I hope you mean deceleration

 

[arildno]

Acceleration can perfectly well be negative.

We use the term deceleration only if we want to emphazise that the SPEED is being reduced.

When that is not a concern, the term "deceleration" is inappropriate.

 

[nrqed]

Acceleration can perfectly well be negative.

We use the term deceleration only if we want to emphazise that the SPEED is being reduced.

When that is not a concern, the term "deceleration" is inappropriate.

hear hear!

The danger is that students make the wrong assumption that deceleration implies negative acceleration and acceleration implies positive acceleration.

In everyday language, deceleration means that the speed decreases, as pointed out by Arildno. But this may occur for $a_x >0$ or for $a_x <0$ depending on the sign of $v_x$. It is quite dangerous to use the term deceleration with students, in my experience. I prefer to stick with "positive acceleration" or "negative acceleration".

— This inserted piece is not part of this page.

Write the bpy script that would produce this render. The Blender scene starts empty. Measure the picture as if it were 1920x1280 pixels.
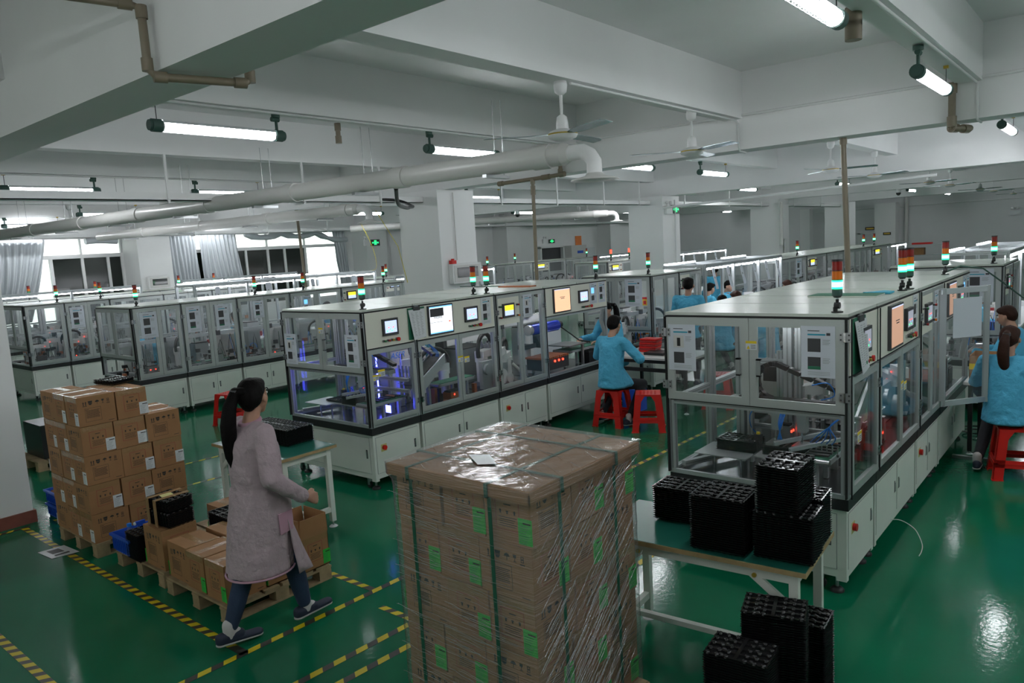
import bpy, bmesh, math, random
from mathutils import Vector, Matrix, noise
random.seed(7)
SC = bpy.context.scene
COL = SC.collection
PI = math.pi

# ------------------------------------------------------------------ camera
CAM_H = 2.38
yaw, pit, rol, fpx = 0.699856, 0.1274147, -0.0593073, 1389.7
Fv = Vector((-math.sin(yaw)*math.cos(pit), math.cos(yaw)*math.cos(pit), -math.sin(pit)))
r0 = Vector((math.cos(yaw), math.sin(yaw), 0)); u0 = r0.cross(Fv)
Rv = math.cos(rol)*r0 + math.sin(rol)*u0; Uv = -math.sin(rol)*r0 + math.cos(rol)*u0
cd = bpy.data.cameras.new('camera'); cam = bpy.data.objects.new('camera', cd); COL.objects.link(cam)
cam.matrix_world = Matrix(((Rv.x, Uv.x, -Fv.x, 0), (Rv.y, Uv.y, -Fv.y, 0), (Rv.z, Uv.z, -Fv.z, CAM_H), (0, 0, 0, 1)))
cd.sensor_width = 36; cd.lens = fpx/1920*36; cd.clip_start = .05; cd.clip_end = 200
SC.camera = cam
# ------------------------------------------------------------------ world: overcast daylight outside the windows
w = bpy.data.worlds.new('daylight'); SC.world = w; w.use_nodes = True
w.node_tree.nodes['Background'].inputs[0].default_value = (.96, 1, .985, 1)
w.node_tree.nodes['Background'].inputs[1].default_value = 3.2
# ------------------------------------------------------------------ exposure
SC.view_settings.view_transform = 'Standard'; SC.view_settings.look = 'None'
SC.view_settings.exposure = 0.75; SC.view_settings.gamma = 1
try: SC.view_settings.use_curve_mapping = False
except Exception: pass
SC.cycles.transparent_max_bounces = 40; SC.cycles.max_bounces = 9; SC.cycles.diffuse_bounces = 4
SC.cycles.glossy_bounces = 3; SC.cycles.sample_clamp_indirect = 4; SC.cycles.caustics_reflective = False; SC.cycles.caustics_refractive = False
LAMP = 42.0; STRIP = 12.0; INNER = 20.0

# ------------------------------------------------------------------ materials
M = {}
def mat(name, col, rough=.5, metal=0, emit=None, es=1, bump=None, var=None, spec=.5, coat=0, bd=.01):
    m = bpy.data.materials.new(name); m.use_nodes = True; nt = m.node_tree; b = nt.nodes['Principled BSDF']
    b.inputs['Base Color'].default_value = (*col, 1); b.inputs['Roughness'].default_value = rough; b.inputs['Metallic'].default_value = metal
    b.inputs['Specular IOR Level'].default_value = spec
    if coat: b.inputs['Coat Weight'].default_value = coat; b.inputs['Coat Roughness'].default_value = .1
    if emit: b.inputs['Emission Color'].default_value = (*emit, 1); b.inputs['Emission Strength'].default_value = es
    tc = None
    def coords():
        nonlocal tc
        if tc is None: tc = nt.nodes.new('ShaderNodeTexCoord')
        return tc.outputs['Object']
    if var:      # (scale, amount): soft mottling of the surface's own colour
        n = nt.nodes.new('ShaderNodeTexNoise'); n.inputs['Scale'].default_value = var[0]; n.inputs['Detail'].default_value = 5
        nt.links.new(coords(), n.inputs['Vector'])
        r = nt.nodes.new('ShaderNodeValToRGB'); a = var[1]
        r.color_ramp.elements[0].position = .3; r.color_ramp.elements[1].position = .7
        r.color_ramp.elements[0].color = (*[c*(1-a) for c in col], 1); r.color_ramp.elements[1].color = (*[min(1, c*(1+a)) for c in col], 1)
        nt.links.new(n.outputs['Fac'], r.inputs['Fac']); nt.links.new(r.outputs['Color'], b.inputs['Base Color'])
    if bump:     # (scale, strength)
        n = nt.nodes.new('ShaderNodeTexNoise'); n.inputs['Scale'].default_value = bump[0]; n.inputs['Detail'].default_value = 4
        nt.links.new(coords(), n.inputs['Vector'])
        bp = nt.nodes.new('ShaderNodeBump'); bp.inputs['Strength'].default_value = bump[1]; bp.inputs['Distance'].default_value = bd
        nt.links.new(n.outputs['Fac'], bp.inputs['Height']); nt.links.new(bp.outputs['Normal'], b.inputs['Normal'])
    M[name] = m; return m
mat('wall', (.84, .84, .84), .75, bump=(14, .06), var=(.6, .03))
mat('farwall', (.74, .74, .75), .8, var=(.6, .04))
mat('ceil', (.82, .82, .82), .8, bump=(9, .05), var=(.8, .04))
mat('bounce_grey', (.60, .60, .59), .8)
mat('skirt', (.27, .09, .07), .4, var=(9, .15))
mat('cab', (.77, .80, .74), .42, var=(3, .03))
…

I like to talk about whether an object speeds up or slows down, but I make it clear to my student that each case may occur with a either positive or negative a_x. The rule being that if both a_x and v_x have the same sign, the object speeds up. If they have opposite signs, the object slows down.

Pat

 

[Hootenanny]

Good point nrged, now I know where all my mistakes come from in kinematics

 

[loom91]

The question does not ask for the distance to come to a complete stop! It asks "the distance traveled before pressing brakes". There is no acceleration in this problem. They just want the distance traveled before the person starts braking (and during that time, the speed is constant so it's easy!)

The accelerations you calculated do not make sense. It is as if you are saying "for a alcohol free driver, it wil take 0.8 second to come to rest". This is NOT the meaning of the 0.8 second!

Patrick

Bravo! So stupid of me to miss something like that Interestingly worded problem, though :)

 

[christinaa_s]

Thank-you so much for your help!

Nrged, you are completely right, I misunderstood the question. It is asking for the "reaction distance" so the distance driven before the brakes were applied, which is at a constant speed. So the equation I use is d = v * t .

Also, how do I draw a vector diagram to scale?

 

[JHWilliams]

QUESTION: An alcohol free driver needs 0.8 s to stop after seeing an emergency. A person who has had 4 beers need 2 seconds, a person who has had five, need 3 seconds. If driving at speed of 17 m/s, find the reaction distance (after seeing emergency, the distance traveled before pressing brakes) for the all three times. What if the speed is 25 m/s. What if it is 33 m/s.

Cannot be solved: All we know is the initial velocity and how long it took to stop after seeing the emergency. The question asks how long the driver took to react from seeing the accident to pressing the brakes. To solve this we must know the affectiveness of the brakes to determine what part of the stopping time was used by braking and what part was used by getting to the brakes or reacting. The answer will be different depending the affectiveness of the brakes. If when the brakes are pressed it takes .1 sec to stop the car at 17m/s then the reaction time for the alcohol free driver is .7 sec.

reaction time = total stopping time - braking time.

 

[diazona]

Cannot be solved: All we know is the initial velocity and how long it took to stop after seeing the emergency. The question asks how long the driver took to react from seeing the accident to pressing the brakes. To solve this we must know the affectiveness of the brakes to determine what part of the stopping time was used by braking and what part was used by getting to the brakes or reacting. The answer will be different depending the affectiveness of the brakes. If when the brakes are pressed it takes .1 sec to stop the car at 17m/s then the reaction time for the alcohol free driver is .7 sec.

reaction time = total stopping time - braking time.

That was my thought as well. I suspect the wording of the question doesn't match the intent of the question, but if it's taken literally as written, I don't see how it can be solved.

Since the actual stopping time would vary with speed, but there's no mention of which speed the given times apply to, I suspect that those times are reaction times rather than stopping times.